Tembec Secures New Funding for Temiscaming Specialty Cellulose Project

Tembec, Montreal, Qué., Canada, this week announced that it has secured additional financing in the amount of $27.8 million to fund a portion of the Temiscaming, Qué., specialty cellulose cogeneration project. In particular, Tembec has entered into an additional loan in the amount of $17.8 million with Investissement Québec (IQ) and has entered into an amended and restated credit agreement with Integrated Private Debt Fund III LP (IPD), as agent for the project's senior lenders, increasing its credit facility by $10 million (IPD loan).


This additional $27.8 million in loans increases the total project financing to $132.8 million, with IQ now committed to $92.8 million of the financing and IPD committed to $40 million. Both the IQ loan and the IPD loan remain subject to the satisfaction of certain customary closing conditions, including the granting of new security for the loans.
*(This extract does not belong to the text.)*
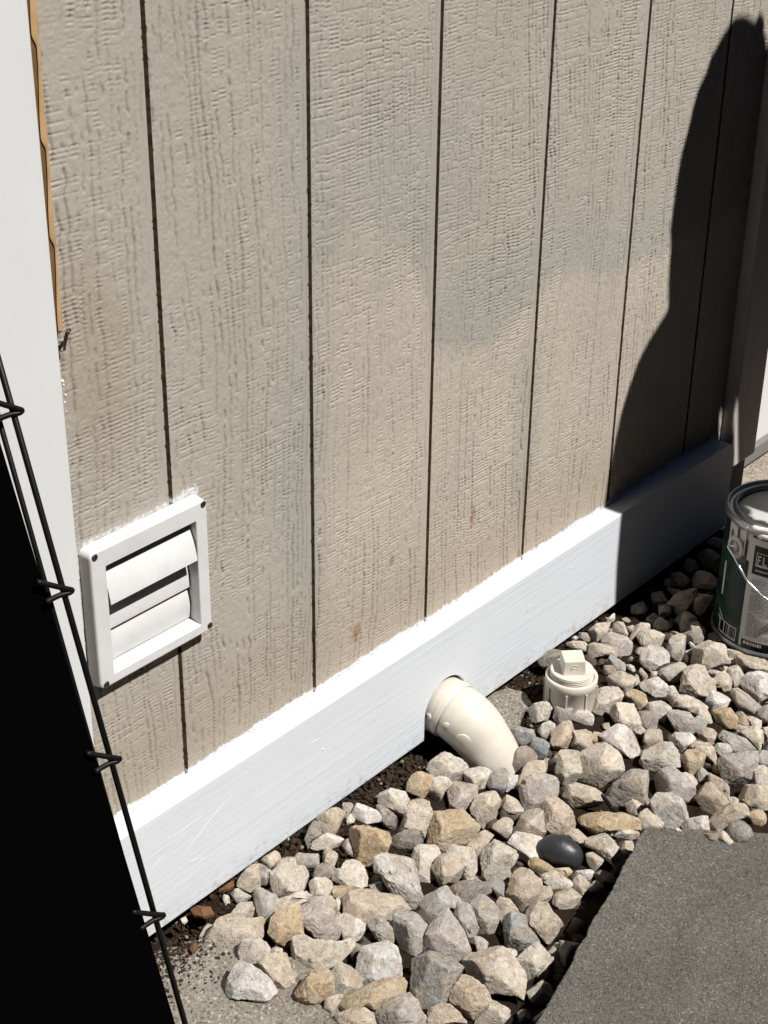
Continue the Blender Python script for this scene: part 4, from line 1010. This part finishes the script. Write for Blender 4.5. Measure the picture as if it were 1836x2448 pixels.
U T 910,1440 970,1370 1090,1370 1110,1410 1020,1530 940,1530
U T 855,1640 870,1540 930,1525 965,1590 940,1700 860,1720
U G 960,1580 1010,1640 1040,1750 900,1770 860,1720 940,1690
U G 760,1190 830,1180 910,1240 890,1310 790,1290
U T 960,1200 1000,1165 1160,1230 1170,1300 970,1300
U T 750,1440 860,1330 1000,1310 960,1380 900,1450 860,1530 760,1530
U D 1000,1030 1080,980 1160,1000 1160,1130 1010,1110
U D 1060,1730 1160,1700 1210,1780 1100,1800
U D 800,1590 860,1530 870,1540 850,1650
U T 720,1310 830,1330 780,1380
U P 1060,900 1130,860 1200,900 1180,960
U D 540,1590 610,1530 640,1600 580,1640
U G 400,1480 500,1440 540,1520 440,1560
U G 560,1380 660,1350 700,1430 600,1460
U T 650,1460 730,1440 740,1540 660,1560
U G 700,1250 750,1230 780,1310 720,1330
U G 860,1080 940,1050 980,1130 900,1170
X D 1030,330 1100,260 1200,240 1220,280 1130,370 1050,380
"""
bm = bmesh.new(); bmesh.ops.create_icosphere(bm, subdivisions=5, radius=1); ICO5 = np.array([v.co[:] for v in bm.verts]); ICOF5 = np.array([[v.index for v in f.verts] for f in bm.faces]); bm.free()
bm = bmesh.new(); bmesh.ops.create_icosphere(bm, subdivisions=4, radius=1); ICO4 = np.array([v.co[:] for v in bm.verts]); ICOF4 = np.array([[v.index for v in f.verts] for f in bm.faces]); bm.free()
def centroid(P):
    x, y = P[:, 0], P[:, 1]; x2, y2 = np.roll(x, -1), np.roll(y, -1); c = x * y2 - x2 * y; a = c.sum() / 2
    return np.array([((x + x2) * c).sum(), ((y + y2) * c).sum()]) / (6 * a), abs(a)
def polar(P, th):
    out = np.zeros(len(th)); A0 = P; B0 = np.roll(P, -1, 0)
    d = np.stack([np.cos(th), np.sin(th)], 1); e = B0 - A0
    den = d[:, None, 0] * e[None, :, 1] - d[:, None, 1] * e[None, :, 0]
    den = np.where(np.abs(den) < 1e-12, 1e-12, den)
    t = (A0[None, :, 0] * e[None, :, 1] - A0[None, :, 1] * e[None, :, 0]) / den
    s = (A0[None, :, 0] * d[:, None, 1] - A0[None, :, 1] * d[:, None, 0]) / den
    ok = (t > 0) & (s >= -1e-6) & (s <= 1 + 1e-6)
    r = np.where(ok, t, 0).max(1); return np.where(r <= 0, np.median(r), r)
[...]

To the end of August 2013, Tembec has spent $131 million on the project, which has a total estimated cost of $235 million. The company has used a total of $48 million of the previously noted $133 million of project financing. Of the remaining $104 million to be spent, $85 million will be funded by the remaining project financing and $29 million from the company's internally generated cash flow.
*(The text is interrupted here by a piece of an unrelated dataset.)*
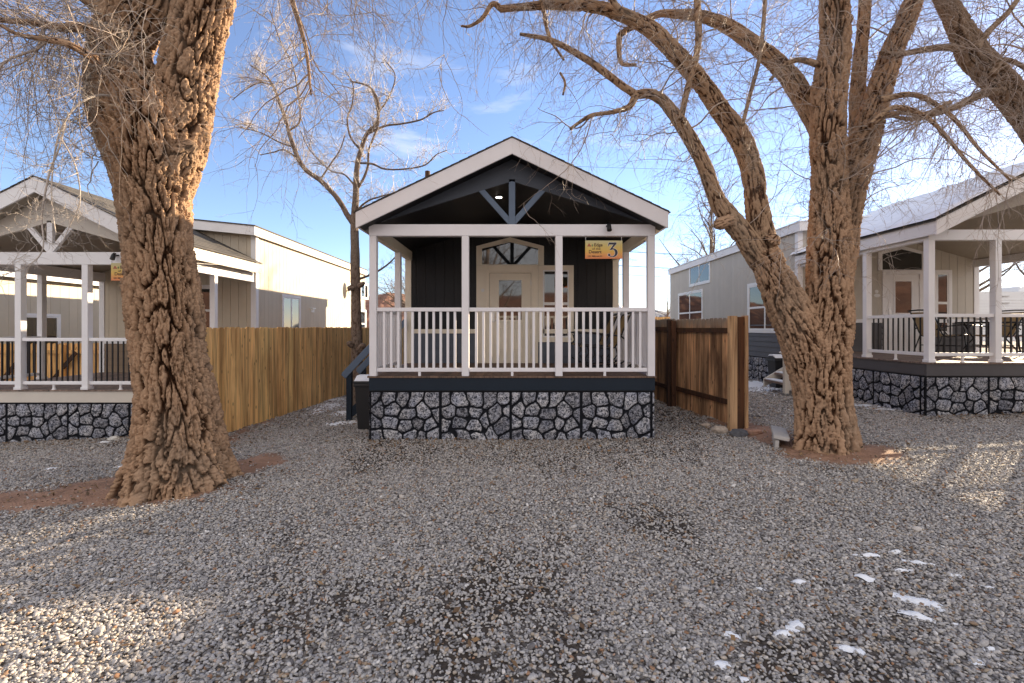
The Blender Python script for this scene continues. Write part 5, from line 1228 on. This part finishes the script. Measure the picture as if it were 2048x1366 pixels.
# ---- young tree beside the stairs
DC = 10.7
TC = thing('young_tree', (*P(713, 800, DC)[:2], 0), 'slender bare young tree with pale upturned twigs behind the porch stairs', 'tree')
W = Wood()
U = W.limb
def yl(l, D=DC, knob=.04):
    l = [(a, b_, r * (.86 if l[0][1] > 800 else .74)) for a, b_, r in l]
    W.limb(px_limb(l, D), .008, .02, seed=len(W.paths) * 1.7, k=2, knob=knob)
yl([(716, 840, 15), (714, 780, 14), (714, 700, 12.5), (712, 620, 11), (711, 560, 10.5), (710, 500, 10), (709, 440, 8.5), (712, 385, 7), (714, 335, 6), (722, 300, 5), (734, 268, 4.5), (752, 248, 4), (757, 225, 3.5), (753, 195, 3), (736, 172, 2.2), (700, 162, 1.5)])
yl([(710, 452, 8), (695, 430, 7.5), (680, 404, 7), (662, 382, 6.5), (640, 360, 6.5), (614, 342, 6), (598, 320, 6), (586, 290, 5.5), (578, 265, 5), (570, 235, 4.5), (557, 200, 4), (545, 170, 3), (530, 150, 2), (500, 130, 1.4)])
yl([(716, 375, 4), (728, 355, 3.8), (736, 330, 3.3), (738, 300, 3), (752, 262, 3), (757, 235, 2.5), (745, 180, 2)])
yl([(722, 300, 3), (708, 285, 3), (698, 265, 2.7), (695, 235, 2.5), (704, 210, 2), (706, 170, 1.6), (690, 140, 1.2)])
yl([(734, 268, 3.5), (770, 252, 3), (800, 248, 2.6), (840, 240, 2.2), (868, 225, 1.8), (888, 221, 1.2)])
yl([(718, 326, 3), (745, 328, 2.8), (770, 338, 2.5), (810, 338, 2.2), (850, 330, 2), (872, 310, 1.5), (895, 300, 1)])
yl([(578, 262, 3), (600, 240, 2.5), (595, 180, 2.2), (585, 130, 2), (560, 80, 1.5), (540, 20, 1.2)]); yl([(545, 170, 2), (520, 165, 2), (490, 180, 1.5), (465, 200, 1)])
yl([(590, 295, 2.5), (560, 285, 2), (520, 265, 1.6), (480, 255, 1.2)]); yl([(598, 320, 2.5), (570, 300, 2), (545, 305, 1.6), (520, 310, 1.2)])
yl([(709, 440, 3), (720, 415, 3), (740, 400, 2.5), (765, 392, 2), (790, 385, 1.5)]); yl([(640, 360, 3), (660, 330, 2.2), (680, 300, 2), (690, 270, 1.5)]); yl([(757, 225, 2.5), (780, 190, 2), (790, 150, 1.6), (770, 120, 1)])
yl([(712, 560, 4), (735, 552, 3), (760, 540, 2.5), (785, 520, 2), (800, 500, 1.2)], DC + .3); yl([(716, 380, 3), (690, 350, 2.2), (660, 340, 1.8), (620, 300, 1.5), (600, 260, 1)])
for l in ([(706, 575, 6, 10.6), (697, 578, 4, 10.5)], [(718, 572, 5, 10.6), (728, 566, 3, 10.5)], [(704, 690, 6, 10.6), (696, 686, 4, 10.5)], [(722, 700, 8, 10.6), (726, 690, 5, 10.5)]): W.limb(px_limb(l, DC), .01, .015, seed=5, knob=.6, keep=False)
W.build('trunk', M['bark_young'], TC)
p1, d1 = pick(W.paths[:1] , 60, .58); p2, d2 = pick(W.paths[1:], 360, .2); P0 = np.vstack([p1, p2]); D0 = np.vstack([d1, d2]); D0[:, 2] = np.abs(D0[:, 2]) * .6 + .1
crown(P0, D0, 0, (.25, .8), .008, -.12, 'crown', TC, M['twig_white'], per2=5, per3=2.4, l2=.32, l3=.14, wig=.35, up=.35, rmin=.0034, kink=.24, M1=9)

n = 150; sp = np.stack([rng.uniform(-6, 6.5, n), rng.uniform(2.3, 8, n), np.zeros(n)], -1); sp = sp[(~inside(sp[:, 0], sp[:, 1], .3)) & (np.abs(sp[:, 0]) < 1.15 * sp[:, 1])]; sp[:, 2] = gz(sp[:, 0], sp[:, 1]) + .028
a = rng.uniform(0, 6.28, len(sp)); A = grow(sp, np.stack([np.cos(a), np.sin(a), 0 * a], -1), rng.uniform(.06, .32, len(sp)), rng.uniform(.0015, .0035, len(sp)), 7, 0, .35); A[0][..., 2] = A[0][:, :1, 2] + .004
tag(twigs_mesh('fallen_twigs', [A], M['twig_dark'], None), 'small dark fallen twigs strewn across the gravel', 'twigs', kind='stuff')
# ---- background bare trees grown from a simple rule
def bare_tree(x, y, H, r, seed, label, spread=.5, wmat='bark_young', tmat='twig_dark', lean=(0, 0), n1=14, dens=1.0, group='bare trees beyond the cabins', thick=1.0):
    z = float(gz(x, y)) - .05; T = thing('bare_tree', (x, y, z), label, 'tree', group); W = Wood(); rs = np.random.default_rng(seed)
    tr = np.array([[x, y, z, r], [x + lean[0] * .3, y, z + H * .2, r * .8], [x + lean[0] * .6, y + lean[1] * .5, z + H * .42, r * .6], [x + lean[0], y + lean[1], z + H * .7, r * .3], [x + lean[0] * 1.1, y + lean[1], z + H * .95, r * .1]])
    W.limb(tr, .01, max(.05, H * .012), seg=10, seed=seed)
    for k in range(n1):
        f = rs.uniform(.22, .8); b_ = np.array([np.interp(f, [0, .2, .42, .7, .95], tr[:, i]) for i in range(4)]); a = rs.uniform(0, 6.28); ln = H * rs.uniform(.3, .5) * (1.15 - f * .6)
        dx, dy = math.cos(a) * spread * 1.6, math.sin(a) * spread * 1.6; q = [b_[:3]]; dd = np.array([dx, dy, .7]); dd /= np.linalg.norm(dd)
        for j in range(4): dd = dd + rs.normal(size=3) * .22 + np.array([0, 0, .08]); dd /= np.linalg.norm(dd); q.append(q[-1] + dd * ln / 4)
        rr = b_[3] * .55 * np.array([1, .75, .5, .32, .15]); W.limb(np.column_stack([q, rr]), .004, max(.06, H * .015), seg=7, seed=k)
    W.build('trunk', M[wmat], T); p, d = pick(W.paths, int(260 * dens), .25); d[:, 2] += .3
    k = H / 7.
    crown(p, d, 0, (.5 * k, 1.4 * k), .010 * k * thick, -.05 / k, 'crown', T, M[tmat], per2=4, per3=2, l2=.5 * k, l3=.25 * k, wig=.35 / max(1, k * .7), up=.15, rmin=.004 * k * thick)
bare_tree(10.8, 33, 3.4, .10, 1, 'small bare tree above the far orange fence between the cabins', .6, dens=.7)
bare_tree(-5.3, 24, 6.5, .14, 2, 'bare tree in front of the red slope, left of the middle cabin porch', .6)
bare_tree(10.5, 25, 9.8, .2, 3, 'bare tree rising behind the long roof of the grey cabin', .55, n1=18)
bare_tree(17.5, 25, 10.0, .2, 4, 'bare tree rising behind the snowy porch roof of the grey cabin', .55, n1=18)
bare_tree(7.2, 35, 8.5, .16, 5, 'bare tree reaching in behind the sign and right porch posts', .5)
bare_tree(24.5, 25.5, 8.0, .26, 6, 'spreading dark bare tree behind the white trailer', .75, n1=16)
bare_tree(-1.5, -9, 8.5, .35, 11, 'bare tree standing across the lot behind the camera, seen only in the door glass', .7, n1=18, dens=.6)
bare_tree(5.5, -12, 9.5, .35, 12, 'second bare tree behind the camera, to the right of the one facing the door', .7, n1=18, dens=.6)
bare_tree(30, 27, 9.0, .26, 8, 'tall bare tree right of the white trailer', .7, n1=16)

# ------------------------------------------------------------------ trailer at right
T = thing('camper_trailer', (23, 21, .6), 'white travel trailer with ribbed siding parked behind the right porch', 'trailer')
x0, x1, y0, y1, z0, z1 = 19.6, 26.5, 20, 22.4, 1.15, 3.25
mb = MB(); mb.xz([(x0 + .15, z0), (x1, z0), (x1, z1), (x0 + .0, z1), (x0 - .02, z1 - .5), (x0, z0 + .4)], y0, y1)
for k in range(15): mb.xz([(x0 + .02, z0 + .12 * k + .06), (x1 - .02, z0 + .12 * k + .06), (x1 - .02, z0 + .12 * k + .11), (x0 + .02, z0 + .12 * k + .11)], y0 - .012, y0 - .0005)
mb.build('body', M['vinyl'], T)
mb = MB(); mb.box(22.0, 22.9, 20.6, 21.6, z1, z1 + .28); mb.build('roof_unit', M['vinyl'], T, bevel=.06)
mb = MB(); mb.box(21.6, 21.62 + .9, y0 - .03, y0 - .0125, 2.05, 2.85); mb.build('window', M['glass'], T); 
mb = MB(); mb.box(20.6, 20.9, y0 - .05, y0 - .0125, 2.75, 2.8); mb.box(20.6, 20.9, y0 - .05, y0 - .0125, 3.05, 3.08); mb.build('marker_light', M['steel'], T)
mb = MB(); mb.box(x0 + .1, x1, y0 - .014, y0 - .0126, 1.35, 1.42); mb.build('stripe', M['ink_red'], T)
for xx in (22.2, 23.3):
    mb = MB(); mb.prism([(math.cos(a) * .34, math.sin(a) * .34) for a in np.linspace(0, 6.283, 24, endpoint=False)], (xx, y0 + .05, .95), (1, 0, 0), (0, 0, 1), (0, -1, 0), -.2, .04); o = mb.build('wheel', M['plastic_black'], T)
    mb = MB(); mb.prism([(math.cos(a) * .18, math.sin(a) * .18) for a in np.linspace(0, 6.283, 24, endpoint=False)], (xx, y0 + .05, .95), (1, 0, 0), (0, 0, 1), (0, -1, 0), .041, .05); mb.build('hub', M['steel'], o)

# ------------------------------------------------------------------ hills and mountains
def ridge(name, x0, x1, y, prof, depth, mat, seed, n=220, rough=.15, nd=24):
    u, v = np.meshgrid(np.linspace(x0, x1, n), np.linspace(0, 1, nd)); H = np.interp(u, *zip(*prof))
    s = (x1 - x0); q = np.stack([u / s * 14 + seed, v * 3, np.full_like(u, seed)], -1); q2 = q * 4
    Zz = H * np.sin(np.clip(v, 0, 1) * math.pi * .5) ** .8 * (1 + rough * fbm(q, 4) * (1 - v * .4)) + H * .05 * fbm(q2, 3); Zz = np.where(v > .999, Zz * .96, Zz)
    V = np.stack([u, y + v * depth, Zz], -1).reshape(-1, 3); i = np.arange(n * nd).reshape(nd, n)
    Q = np.stack([i[:-1, :-1], i[:-1, 1:], i[1:, 1:], i[1:, :-1]], -1).reshape(-1, 4)
    return tag(link(name, mesh_np(name, V, Q, mat, False)), kind='structure')
def hillmat(name, c1, c2, c3, s, snow=None):
    m, Nn, Lk, b = newmat(name); n = noise(Nn, Lk, s, 8, .7, stretch=(1, 1, 2.5)); r = ramp(Nn, Lk, n.outputs[0], [(.35, c1), (.5, c2), (.65, c3)]); c = r.outputs[0]
    if snow:
        t = Nn.new('ShaderNodeTexCoord'); sx = Nn.new('ShaderNodeSeparateXYZ'); Lk.new(t.outputs['Object'], sx.inputs[0]); mr = Nn.new('ShaderNodeMapRange'); mr.inputs[1].default_value = snow[0]; mr.inputs[2].default_value = snow[1]
        nn = Nn.new('ShaderNodeMath'); nn.operation = 'MULTIPLY_ADD'; nn.inputs[1].default_value = (snow[1] - snow[0]) * 2; Lk.new(n.outputs[0], nn.inputs[0]); Lk.new(sx.outputs[2], nn.inputs[2]); Lk.new(nn.outputs[0], mr.inputs[0]); c = mix(Nn, Lk, mr.outputs[0], c, (.85, .87, .9))
    Lk.new(c, b.inputs['Base Color']); b.inputs['Roughness'].default_value = .95; return m
red = hillmat('red_slope', (.10, .045, .03), (.26, .12, .075), (.16, .10, .07), .25)
ridge('red_hill', -110, 10, 150, [(-110, 9), (-70, 13), (-50, 15.5), (-40, 15.2), (-33, 13.5), (-25, 12.3), (-10, 6), (10, 2)], 50, red, 3, rough=.12)
ridge('far_slope', -400, 400, -210, [(-400, 45), (-200, 30), (0, 22), (150, 26), (400, 40)], -80, red, 13, rough=.2)
ridge('low_hills', -100, 500, 1100, [(-100, 25), (100, 35), (230, 38), (300, 50), (345, 55), (400, 52), (500, 40)], 300, hillmat('blue_hills', (.10, .12, .17), (.15, .17, .21), (.2, .2, .22), .01), 5, rough=.08)
ridge('snow_mountains', 600, 2400, 5200, [(600, 120), (900, 170), (1080, 270), (1120, 250), (1180, 235), (1220, 260), (1290, 345), (1350, 290), (1420, 240), (1600, 215), (1850, 210), (2400, 150)], 900, hillmat('hazy_snow_rock', (.16, .2, .3), (.28, .33, .42), (.4, .45, .55), .006, (60, 140)), 9, rough=.1, n=300)  # bluish rock tones carry the distance haze, painted into the mountain colour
The project involves the replacement of three low-pressure boilers with a single new high-pressure boiler designed to burn waste sulfite liquor generated by the specialty cellulose manufacturing process. The project also includes the installation of a new 50-MW electrical turbine.
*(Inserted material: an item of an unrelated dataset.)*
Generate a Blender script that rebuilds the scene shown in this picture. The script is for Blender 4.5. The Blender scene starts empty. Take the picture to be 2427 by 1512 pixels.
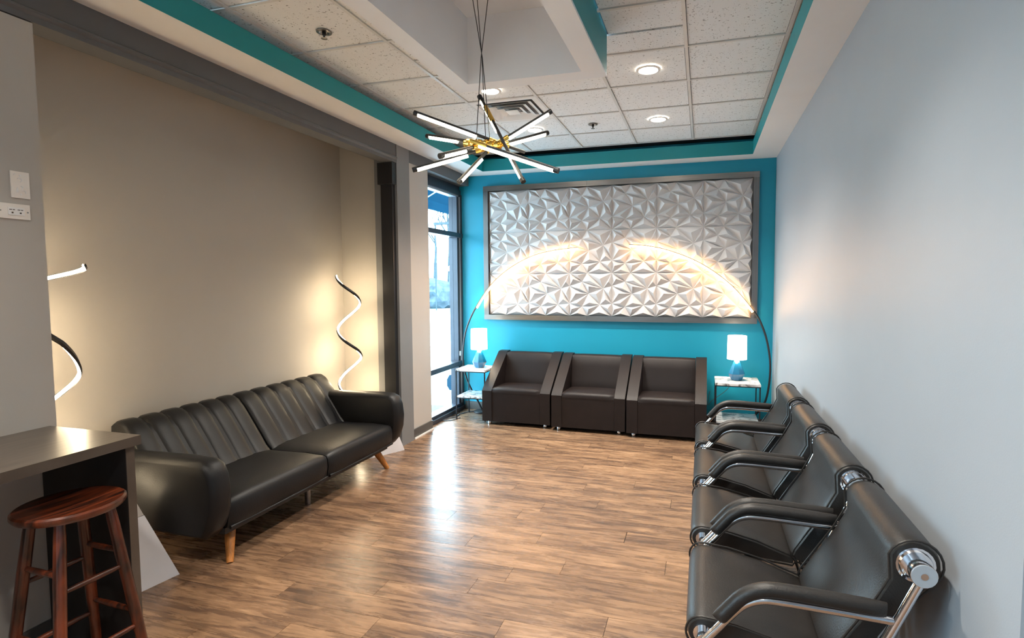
import bpy, bmesh, math, random
from mathutils import Vector, Matrix
from mathutils.geometry import delaunay_2d_cdt
random.seed(7)
SC = bpy.context.scene
COL = SC.collection
PI = math.pi

# ------------------------------------------------------------------ camera
def make_camera():
    yaw, pitch, roll = -.27811, -.060795, -.003664
    f = Vector((math.sin(yaw), math.cos(yaw), 0)); rt = Vector((math.cos(yaw), -math.sin(yaw), 0)); up = Vector((0, 0, 1))
    f2 = f*math.cos(pitch)+up*math.sin(pitch); u2 = -f*math.sin(pitch)+up*math.cos(pitch)
    r3 = rt*math.cos(roll)+u2*math.sin(roll); u3 = -rt*math.sin(roll)+u2*math.cos(roll)
    m = Matrix((r3, u3, -f2)).transposed().to_4x4(); m.translation = (0, 0, 1.64)
    c = bpy.data.cameras.new('camera'); o = bpy.data.objects.new('camera', c); COL.objects.link(o)
    c.sensor_fit = 'HORIZONTAL'; c.sensor_width = 36; c.lens = 1268.4/2427*36
    c.shift_x = -(1303.6-1213.5)/2427; c.shift_y = (745-756)/2427
    c.clip_start = .02; c.clip_end = 300
    o.matrix_world = m; SC.camera = o
make_camera()

# ------------------------------------------------------------------ world, daylight portals, exposure
SKY = 10.5
XLW = -2.87
w = bpy.data.worlds.new('winter_sky'); SC.world = w; w.use_nodes = True
bgn = w.node_tree.nodes['Background']; bgn.inputs[0].default_value = (.62, .85, 1.0, 1); bgn.inputs[1].default_value = SKY
def portal(name, loc, rot, sx, sy):
    l = bpy.data.lights.new(name, 'AREA'); l.shape = 'RECTANGLE'; l.size = sx; l.size_y = sy
    l.cycles.is_portal = True
    o = bpy.data.objects.new(name, l); COL.objects.link(o); o.location = loc; o.rotation_euler = rot
portal('daylight_portal_side', (-3.12, 5.6, 1.42), (0, -PI/2, 0), 2.8, 1.45)
portal('daylight_portal_rear', (XLW-.14, -1.55, 1.75), (0, -PI/2, 0), 1.9, 1.75)  # guides sky light through the added, unseen left window
DOWN_W = 108.0
vs = SC.view_settings
vs.view_transform = 'Standard'; vs.look = 'None'; vs.exposure = 1.36; vs.gamma = 1; vs.use_curve_mapping = False
try:
    SC.cycles.use_denoising = True; SC.cycles.max_bounces = 10; SC.cycles.diffuse_bounces = 6
    SC.cycles.sample_clamp_indirect = 6; SC.cycles.caustics_reflective = False; SC.cycles.caustics_refractive = False
except Exception: pass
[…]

Completion of the boiler portion of the project is scheduled for April 2014 and startup of the turbine should occur in September 2014. The company anticipates that the project will improve annual adjusted EBITDA by approximately $48 million. The improvement will include approximately $28 million of incremental electricity revenues, $7 million of operating and maintenance cost reduction, and $13 million of productivity and margin enhancements associated with an annual production increase of 15,000 metric tons of specialty cellulose pulp.

Tembec is a producer of forest products--pulp, paper, specialty cellulose, and wood products. Its principal operations are in Canada and France, and the company has some 3,400 employees and annual sales of approximately $2 billion.